Donc, lorsque la Révolution éclata, le goût de la masse du public était toujours nettement hostile à notre art du Moyen-Age, et les considérations qui l'avaient parfois fait respecter jusque-là: attachement aux souvenirs de la monarchie, de la féodalité et de l'Église, étaient remplacées par des sentiments exactement opposés, de sorte que tout concourait alors à proscrire les monuments de notre passé national; les œuvres postérieures à la Renaissance semblaient seules mériter quelque estime, mais non toutes; un style nouveau se formait, en effet, qui était ou voulait être une imitation plus serrée de l'antique, d'après les découvertes de Pompéï, c'est le style de David. Or, pour ses adeptes, le style de Louis XV n'était guère plus estimable que le gothique, et tout ce qui leur déplaisait en matière d'art leur semblait immoral et incivique. Et cependant, il y eut des hommes assez éclairés pour comprendre que tout ce qui touche l'histoire a une valeur, et qu'indépendamment de la politique et de la mode, il existe dans tous les temps et sur tous les sujets des chefs-d'œuvre qui ont droit au respect.

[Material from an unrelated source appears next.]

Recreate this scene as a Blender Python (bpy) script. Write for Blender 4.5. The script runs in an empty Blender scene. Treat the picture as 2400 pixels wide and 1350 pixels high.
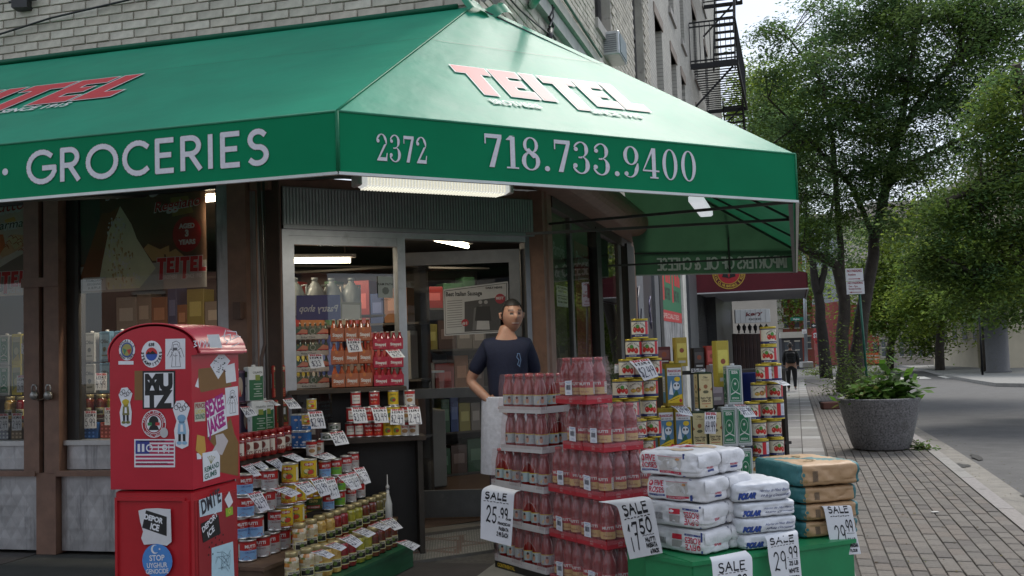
import bpy, bmesh, math, random
import numpy as np
from math import sin, cos, pi, radians, atan2, sqrt
from mathutils import Vector, Matrix
from mathutils.geometry import tessellate_polygon
random.seed(7); rng = np.random.default_rng(7)
scene = bpy.context.scene
COL = scene.collection
# ------------------------------------------------------------------ camera, world, sun, exposure
FOC = 2333.0                      # focal length in pixels of the 2400 px wide photograph
CAMH, PITCH, ROLL = 1.4,3.55,-1.9
cam_data = bpy.data.cameras.new('camera'); cam = bpy.data.objects.new('camera', cam_data); COL.objects.link(cam)
cam_data.sensor_width = 36.0; cam_data.lens = 36.0*FOC/2400.0; cam_data.clip_start = 0.05; cam_data.clip_end = 2000
CR = Matrix.Rotation(radians(90+PITCH),3, 'X') @ Matrix.Rotation(radians(ROLL),3, 'Z')
cam.matrix_world = Matrix.Translation((0,0, CAMH)) @ CR.to_4x4()
scene.camera = cam
SUN_AZ, SUN_EL = 30.0,50.0       # ahead of the camera, to the right
world = bpy.data.worlds.new('World'); scene.world = world; world.use_nodes = True
nt = world.node_tree; nt.nodes.clear()
w_out = nt.nodes.new('ShaderNodeOutputWorld'); w_bg = nt.nodes.new('ShaderNodeBackground')
w_sky = nt.nodes.new('ShaderNodeTexSky'); w_sky.sky_type = 'NISHITA'; w_sky.sun_disc = False
w_sky.sun_elevation = radians(SUN_EL); w_sky.sun_rotation = radians(SUN_AZ)
w_sky.air_density = 1.0; w_sky.dust_density = 1.6; w_sky.ozone_density = 1.0
w_tc = nt.nodes.new('ShaderNodeTexCoord'); w_map = nt.nodes.new('ShaderNodeMapping')
w_map.inputs['Scale'].default_value = (1.6,1.6,4.0)
w_n = nt.nodes.new('ShaderNodeTexNoise'); w_n.inputs['Scale'].default_value = 1.7; w_n.inputs['Detail'].default_value = 7; w_n.inputs['Roughness'].default_value = 0.55
w_r = nt.nodes.new('ShaderNodeValToRGB'); w_r.color_ramp.elements[0].position = 0.36; w_r.color_ramp.elements[1].position = 0.60
w_r.color_ramp.elements[0].color = (0.35,0.35,0.35,1)
w_mix = nt.nodes.new('ShaderNodeMixRGB'); w_mix.inputs[2].default_value = (6.6,7.1,8.0,1)
nt.links.new(w_tc.outputs['Generated'], w_map.inputs[0]); nt.links.new(w_map.outputs[0], w_n.inputs['Vector'])
nt.links.new(w_n.outputs['Fac'], w_r.inputs[0]); nt.links.new(w_r.outputs[0], w_mix.inputs[0])
nt.links.new(w_sky.outputs[0], w_mix.inputs[1]); nt.links.new(w_mix.outputs[0], w_bg.inputs[0])
w_bg.inputs[1].default_value = 0.10
nt.links.new(w_bg.outputs[0], w_out.inputs[0])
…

On connaît les deux éloquents et courageux rapports de l'abbé Grégoire à la Convention sur le Vandalisme. On sait aussi que Collot d'Herbois et Billaud-Varennes écrivaient le 2 novembre 1793 au commissaire de la section du Panthéon, en lui enjoignant d'envoyer à la fonte les cuivres des églises et collèges : « Il est à remarquer que parmi les monuments en cuivre qui se trouvent dans les églises de Paris, il en est qui sont de véritables chefsd'œuvre. Il faut donc, avant de les faire enlever, examiner s'ils ne doivent pas être conservés à la postérité, et dans le cas d'un doute à cet égard, prévenir le comité d'instruction publique.